Bağışıklık sistemim gittikçe yavaşlıyor, terin ıslaklığını ve soğuğunu yüzümde, ayaklarımda ençokda kasıklarımda hissediyorum..Tersyüz edilmiş kıyafetler dolabın en kuytu köşelerinde yıkanmak için öylece duruyorlar. Sabah kahvaltı yaparken aslında güneşin biryerlerde kaybolmuş olma ihtimalini düşünüyorum, sonra karanlık ve soğuk saç diplerime kadar işliyor, kahvemi yudumlarken ellerimin hatta tırnak diplerimin sarardığını farkediyorum, ama daha sonra sabahın üçünde neden kahvaltı yaptığımı ve günboyu yatağın dışında uyuduğumu düşünüyor ve çok kısa anımsamalardan sonra hayatımın geri kalanında tekrar tekrar düşünülen saçma ayrıntıları ve düşündükçe insanın zihnini kurcalayan şu psişik rüyaları artık gereğinden fazla düşünmemek istediğimle ilgili gayemi hatırlıyor bunu da gayet serice es geçiyorum. Sonra bir şarkı mırıldanıyorum sessizliğinde odamın, sesim herzamankinden berbat ve tiz geliyor sevigili komşulara ama olsun dans etmek için söylediğim bu şarkıyla ilgili yeterli bir armoniye sahip müzik kulağımın olduğuna ikna edip kendimi titreyen sesimin şarkıya uyumlu ritimleriyle oluşan dans figürlerine bırakıyorum önce yüzüm ve yanaklarım kızarıyor dansın tutkusuyla, daha sonra ayaklarım ritimiyle yanıyor dansımın ve ensonuncusu kasıklarım ısınıyor vücut kıvrımlarımın titreşimiyle, daha sonra kendimi yere bırakıyorum öylece.. Aklımda henüz resetlenmeyen bir siluet beliriyor..Gittikçe yaklaşıyorum zihnimdeki gölgeye, kasvetli bir kalabalık içinde berrak bir ifadesi varmış gibi bana gülümsüyor sanki ve ben gülümsemesini seçebiliyorum zihnimin yoğunluğunda, karmakarışık ve bulanık imgeleri elerken hayalimde, adete difüzyon ediyorum bu silueti..

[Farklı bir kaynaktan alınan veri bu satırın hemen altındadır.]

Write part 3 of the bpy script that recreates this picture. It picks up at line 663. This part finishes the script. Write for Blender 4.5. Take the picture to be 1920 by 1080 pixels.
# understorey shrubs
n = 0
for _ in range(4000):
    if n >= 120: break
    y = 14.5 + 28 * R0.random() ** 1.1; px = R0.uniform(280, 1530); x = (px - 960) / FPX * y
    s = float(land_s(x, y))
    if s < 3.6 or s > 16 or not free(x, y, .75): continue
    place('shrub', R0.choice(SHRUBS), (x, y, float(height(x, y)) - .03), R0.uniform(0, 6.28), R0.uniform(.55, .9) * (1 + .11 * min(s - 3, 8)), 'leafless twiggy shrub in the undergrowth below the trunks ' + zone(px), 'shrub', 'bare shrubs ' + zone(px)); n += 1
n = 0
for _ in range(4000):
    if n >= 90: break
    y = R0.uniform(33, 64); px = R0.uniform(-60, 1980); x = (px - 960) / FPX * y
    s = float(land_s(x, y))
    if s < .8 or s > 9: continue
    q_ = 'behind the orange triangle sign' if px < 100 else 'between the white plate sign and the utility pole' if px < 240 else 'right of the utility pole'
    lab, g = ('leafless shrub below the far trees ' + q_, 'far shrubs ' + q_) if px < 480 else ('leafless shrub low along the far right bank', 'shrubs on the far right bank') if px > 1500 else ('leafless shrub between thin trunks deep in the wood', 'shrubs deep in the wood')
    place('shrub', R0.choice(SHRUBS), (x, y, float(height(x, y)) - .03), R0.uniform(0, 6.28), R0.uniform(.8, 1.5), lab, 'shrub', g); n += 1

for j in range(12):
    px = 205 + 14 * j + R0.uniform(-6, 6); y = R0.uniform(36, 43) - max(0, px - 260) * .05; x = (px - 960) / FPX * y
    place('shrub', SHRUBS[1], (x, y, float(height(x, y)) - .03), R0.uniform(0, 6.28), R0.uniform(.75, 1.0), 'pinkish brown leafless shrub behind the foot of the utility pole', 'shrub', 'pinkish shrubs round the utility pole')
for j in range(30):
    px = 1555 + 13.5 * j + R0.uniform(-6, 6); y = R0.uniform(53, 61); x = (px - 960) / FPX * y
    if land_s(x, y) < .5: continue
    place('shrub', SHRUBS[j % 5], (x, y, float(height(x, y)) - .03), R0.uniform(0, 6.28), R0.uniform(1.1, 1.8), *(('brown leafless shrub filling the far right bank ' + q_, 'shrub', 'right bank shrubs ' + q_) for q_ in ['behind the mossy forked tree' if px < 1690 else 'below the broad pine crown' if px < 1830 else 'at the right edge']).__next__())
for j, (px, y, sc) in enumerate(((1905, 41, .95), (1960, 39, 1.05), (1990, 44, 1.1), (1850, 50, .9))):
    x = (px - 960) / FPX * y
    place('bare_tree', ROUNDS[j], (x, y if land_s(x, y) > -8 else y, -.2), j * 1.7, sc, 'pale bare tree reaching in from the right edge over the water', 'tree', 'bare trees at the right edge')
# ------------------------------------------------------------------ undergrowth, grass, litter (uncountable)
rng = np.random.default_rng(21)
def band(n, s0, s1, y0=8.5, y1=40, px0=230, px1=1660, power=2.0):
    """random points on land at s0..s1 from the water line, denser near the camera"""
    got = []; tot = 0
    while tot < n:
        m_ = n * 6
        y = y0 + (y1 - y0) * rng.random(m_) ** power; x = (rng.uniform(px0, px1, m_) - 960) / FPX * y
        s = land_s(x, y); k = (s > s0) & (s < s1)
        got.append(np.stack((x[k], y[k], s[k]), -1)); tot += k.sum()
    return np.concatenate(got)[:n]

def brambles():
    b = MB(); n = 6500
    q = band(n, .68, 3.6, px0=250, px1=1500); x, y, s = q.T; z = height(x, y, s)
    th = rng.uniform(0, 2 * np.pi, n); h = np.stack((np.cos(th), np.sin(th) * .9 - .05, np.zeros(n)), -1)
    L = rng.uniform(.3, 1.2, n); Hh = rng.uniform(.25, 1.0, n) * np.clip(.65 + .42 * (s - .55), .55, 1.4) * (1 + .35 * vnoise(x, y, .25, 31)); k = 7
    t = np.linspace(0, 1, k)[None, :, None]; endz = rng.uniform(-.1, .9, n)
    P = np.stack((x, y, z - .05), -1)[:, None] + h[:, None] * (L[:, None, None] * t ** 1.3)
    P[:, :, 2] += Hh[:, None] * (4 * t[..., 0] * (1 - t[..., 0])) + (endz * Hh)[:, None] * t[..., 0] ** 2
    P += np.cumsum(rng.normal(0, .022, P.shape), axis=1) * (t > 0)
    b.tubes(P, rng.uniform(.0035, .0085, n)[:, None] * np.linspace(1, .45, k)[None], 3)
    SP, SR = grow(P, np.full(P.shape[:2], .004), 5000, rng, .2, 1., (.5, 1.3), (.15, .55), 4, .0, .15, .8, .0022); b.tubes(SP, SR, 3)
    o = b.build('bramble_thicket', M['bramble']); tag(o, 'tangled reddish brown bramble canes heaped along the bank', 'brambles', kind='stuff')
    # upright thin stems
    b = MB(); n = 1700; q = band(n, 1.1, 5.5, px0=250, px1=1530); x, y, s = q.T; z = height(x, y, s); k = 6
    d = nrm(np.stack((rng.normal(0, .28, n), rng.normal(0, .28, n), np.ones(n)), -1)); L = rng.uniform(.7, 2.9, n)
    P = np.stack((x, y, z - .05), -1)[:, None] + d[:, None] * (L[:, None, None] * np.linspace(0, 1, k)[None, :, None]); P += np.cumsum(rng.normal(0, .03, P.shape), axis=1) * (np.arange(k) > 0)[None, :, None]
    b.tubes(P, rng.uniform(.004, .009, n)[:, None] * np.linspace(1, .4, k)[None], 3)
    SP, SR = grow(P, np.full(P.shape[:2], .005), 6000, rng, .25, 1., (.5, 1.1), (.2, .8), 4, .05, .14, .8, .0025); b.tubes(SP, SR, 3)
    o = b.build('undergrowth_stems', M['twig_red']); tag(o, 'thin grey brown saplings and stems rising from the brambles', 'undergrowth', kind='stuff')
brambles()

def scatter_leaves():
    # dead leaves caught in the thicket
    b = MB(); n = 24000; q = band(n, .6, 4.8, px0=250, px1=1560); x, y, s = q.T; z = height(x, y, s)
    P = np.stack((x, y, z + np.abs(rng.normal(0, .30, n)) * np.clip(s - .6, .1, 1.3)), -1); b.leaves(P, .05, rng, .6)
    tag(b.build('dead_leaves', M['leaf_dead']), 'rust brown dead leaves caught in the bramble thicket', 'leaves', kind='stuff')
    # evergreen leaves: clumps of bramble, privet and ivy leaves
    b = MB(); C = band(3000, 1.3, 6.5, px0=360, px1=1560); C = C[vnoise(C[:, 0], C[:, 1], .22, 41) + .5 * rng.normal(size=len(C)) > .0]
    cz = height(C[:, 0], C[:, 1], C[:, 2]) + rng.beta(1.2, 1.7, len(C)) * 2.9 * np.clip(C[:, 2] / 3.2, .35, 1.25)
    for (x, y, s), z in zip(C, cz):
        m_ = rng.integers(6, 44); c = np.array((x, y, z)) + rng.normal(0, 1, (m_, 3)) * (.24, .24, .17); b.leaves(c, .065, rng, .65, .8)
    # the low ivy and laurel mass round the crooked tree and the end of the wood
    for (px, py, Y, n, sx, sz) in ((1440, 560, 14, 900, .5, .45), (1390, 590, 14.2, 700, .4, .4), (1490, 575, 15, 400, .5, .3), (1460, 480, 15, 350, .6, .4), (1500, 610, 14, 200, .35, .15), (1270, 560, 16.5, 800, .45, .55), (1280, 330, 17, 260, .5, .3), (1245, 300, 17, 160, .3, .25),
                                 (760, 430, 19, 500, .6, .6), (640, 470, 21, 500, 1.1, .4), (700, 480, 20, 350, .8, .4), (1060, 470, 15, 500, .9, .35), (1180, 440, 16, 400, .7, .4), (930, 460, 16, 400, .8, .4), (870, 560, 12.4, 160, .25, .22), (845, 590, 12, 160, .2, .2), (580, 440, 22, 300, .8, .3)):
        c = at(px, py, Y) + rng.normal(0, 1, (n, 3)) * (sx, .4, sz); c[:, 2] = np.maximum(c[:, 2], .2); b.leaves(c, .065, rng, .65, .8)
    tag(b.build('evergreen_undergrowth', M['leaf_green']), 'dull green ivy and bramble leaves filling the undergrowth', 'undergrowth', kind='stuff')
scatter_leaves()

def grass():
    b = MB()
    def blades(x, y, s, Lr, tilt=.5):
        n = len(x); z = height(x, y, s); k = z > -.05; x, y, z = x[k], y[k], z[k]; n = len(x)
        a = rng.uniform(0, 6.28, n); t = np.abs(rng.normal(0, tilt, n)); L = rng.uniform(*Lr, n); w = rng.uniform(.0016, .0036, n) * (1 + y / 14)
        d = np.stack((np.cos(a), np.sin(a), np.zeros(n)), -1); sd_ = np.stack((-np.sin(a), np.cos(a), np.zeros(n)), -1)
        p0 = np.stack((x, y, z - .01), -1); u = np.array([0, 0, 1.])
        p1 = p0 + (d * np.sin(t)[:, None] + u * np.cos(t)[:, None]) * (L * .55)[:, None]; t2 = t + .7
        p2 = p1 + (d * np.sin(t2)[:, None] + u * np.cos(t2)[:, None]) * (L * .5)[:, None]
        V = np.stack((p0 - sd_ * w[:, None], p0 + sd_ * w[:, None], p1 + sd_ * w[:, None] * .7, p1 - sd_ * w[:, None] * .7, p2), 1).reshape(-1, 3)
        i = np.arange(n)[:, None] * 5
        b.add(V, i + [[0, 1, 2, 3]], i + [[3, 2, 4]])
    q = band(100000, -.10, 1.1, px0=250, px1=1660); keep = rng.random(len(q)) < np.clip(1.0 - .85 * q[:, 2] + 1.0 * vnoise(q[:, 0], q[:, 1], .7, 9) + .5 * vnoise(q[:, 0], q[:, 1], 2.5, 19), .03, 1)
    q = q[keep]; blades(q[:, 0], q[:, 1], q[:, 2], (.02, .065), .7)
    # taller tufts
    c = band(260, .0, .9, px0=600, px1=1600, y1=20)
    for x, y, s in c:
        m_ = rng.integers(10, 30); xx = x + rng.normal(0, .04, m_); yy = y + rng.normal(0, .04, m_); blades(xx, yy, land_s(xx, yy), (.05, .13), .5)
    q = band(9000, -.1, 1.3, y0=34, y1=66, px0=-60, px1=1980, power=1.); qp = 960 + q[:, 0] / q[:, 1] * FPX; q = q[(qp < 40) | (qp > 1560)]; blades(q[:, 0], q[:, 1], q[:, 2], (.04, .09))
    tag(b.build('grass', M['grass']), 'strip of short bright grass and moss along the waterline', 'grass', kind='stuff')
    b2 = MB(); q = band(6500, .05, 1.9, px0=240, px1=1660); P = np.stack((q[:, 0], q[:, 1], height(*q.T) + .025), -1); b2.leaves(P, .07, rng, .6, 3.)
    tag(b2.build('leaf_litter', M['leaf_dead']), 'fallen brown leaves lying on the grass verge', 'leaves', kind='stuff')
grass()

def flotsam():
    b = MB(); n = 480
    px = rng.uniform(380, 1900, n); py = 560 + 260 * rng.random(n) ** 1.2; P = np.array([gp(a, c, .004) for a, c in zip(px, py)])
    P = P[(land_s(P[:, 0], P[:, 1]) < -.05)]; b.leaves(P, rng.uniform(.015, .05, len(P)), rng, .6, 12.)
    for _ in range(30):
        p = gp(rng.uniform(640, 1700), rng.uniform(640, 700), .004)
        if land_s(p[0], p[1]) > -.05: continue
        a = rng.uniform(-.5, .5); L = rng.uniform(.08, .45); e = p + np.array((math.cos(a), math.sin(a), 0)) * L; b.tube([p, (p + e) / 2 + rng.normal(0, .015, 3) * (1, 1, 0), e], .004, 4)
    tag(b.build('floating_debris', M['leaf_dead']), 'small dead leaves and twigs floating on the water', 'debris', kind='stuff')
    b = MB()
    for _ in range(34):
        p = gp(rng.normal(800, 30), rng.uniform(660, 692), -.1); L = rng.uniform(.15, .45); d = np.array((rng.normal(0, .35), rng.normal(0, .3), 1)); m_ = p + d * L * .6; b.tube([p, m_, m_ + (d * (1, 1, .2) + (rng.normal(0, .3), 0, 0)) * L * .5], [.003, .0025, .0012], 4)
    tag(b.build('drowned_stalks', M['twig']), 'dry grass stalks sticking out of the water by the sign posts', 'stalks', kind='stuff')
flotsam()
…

Ardından elim yanağında geziniyor ve kulaklarını okşuyorum hayaletimin, bu her gece yatağımda beslediğim yaratığın silueti, sonunda hatırlıyorum. Bana zaman kavramını yeniden sorgulatan, bedenimin tüm tutkularını varlığıyla yeniden itham ettiren zulümkar yaratığım. Varlığına da yokluğuna da bir türlü alışamadığım, belkide yalnızlığımın en dip kuytusundaki utancım olan ve gerçekte hiç var olmaması gereken..Hani bana şu Righteous Brothers'ın Unchained Melody'sini söyleten hayaletim benim.  İşte lezzetinden yemeye doyamadığınız düşlerinizin katili olan şu geçmiş zamanlar, kayıp zamanlar, yokluğunda bütünleşen karmakarışık olan flu zamanlar..
Bu ya bir rüya, ya da tüm zamanın gizlediği en gerçekçi hikayedir ya da bir hayaldir içinde 'ben' olan.